Dereferencing an invalid pointer, then taking the address of the result

23
votes

Consider:

int* ptr = (int*)0xDEADBEEF;
cout << (void*)&*ptr;

How illegal is the *, given that it's used in conjunction with an immediate & and given that there are no overloaded op&/op* in play?

(This has particular ramifications for addressing a past-the-end array element &myArray[n], an expression which is explicitly equivalent to &*(myArray+n). This Q&A addresses the wider case but I don't feel that it ever really satisfied the above question.)

3
c++pointers
A good compiler should convert the effect of &*ptr to ptr; so practically ok. But theoretically it can be an undefined behavior.iammilind
I'm pretty sure we've had this argument before, and there seems to be some difference of opinion what the current standard implies even among those who've contributed to DRs and the like on the subject. The committee declined to introduce any form of non-existent lvalues to explicitly allow such tricks (so conservatively: it isn't allowed since lvalue expressions refer to an object, or some such wording, whereas *ptr is not an object), but no lvalue-to-rvalue conversion takes place on the non-existent referand (so optimistically: it'll work).Steve Jessop
I remember a comment by Stephan T Lavavej in one of his standard library tutorial videos from Channel 9 that saying &myArray[n] for an array of n elements is illegal, and you should instead be doing &myArray[0] + n. In other words, it is OK to walk a pointer beyond the end of an array, but it is illegal to dereference the pointer once it is beyond the bounds of the array.Praetorian
@Praetorian (and Kerrek): it's undefined behavior to even form the pointer value beyond the "one-past-the-end" address. For rationale, consider a hypothetical implementation where incrementing that address results in a trap representation of the pointer type, or overflows resulting in a hardware exception. Addresses aren't numbers in the C++ standard, even if they are in all known implementations: to the standard unallocated address space is a yawning void of chaos.Steve Jessop
For reference, in C (C99 at least), the standard says that &*E is equivalent to E; this is explicitly allowed. So the only problem that remains (in C) is whether creating an invalid pointer in the first place is undefined. I've never found the equivalent language in the C++ standards.Oliver Charlesworth

3 Answers

18
votes

According to the specification, the effect of dereferencing an invalid pointer itself produces undefined behaviour. It doesn't matter what you do after dereferencing it.

17
votes

Assuming the variable `ptr' does not contain a pointer to a valid object, the undefined behavior occurs if the program necessitates the lvalue-to-rvalue conversion of the expression `*ptr', as specified in [conv.lval] (ISO/IEC 14882:2011, page 82, 4.1 [#1]).
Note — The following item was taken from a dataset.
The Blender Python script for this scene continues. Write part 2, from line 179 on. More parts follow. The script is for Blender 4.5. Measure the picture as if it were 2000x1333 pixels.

During the evaluation of `&*ptr' the program does not necessitate the lvalue-to-rvalue conversion of the subexpression `*ptr', according to [expr.unary.op] (ISO/IEC 14882:2011, page 109, 5.3.1 [#3])

Hence, it is legal.

2
votes

It is legal. Why wouldn't it be? You're just setting a value to a pointer, and then accessing to it. However, assigning the value by hand must be obviously specified as undefined behavior, but that's the most a general specification can say. Then, you use it in some embedded software controller, and it will give you the correct memory-mapped value for some device...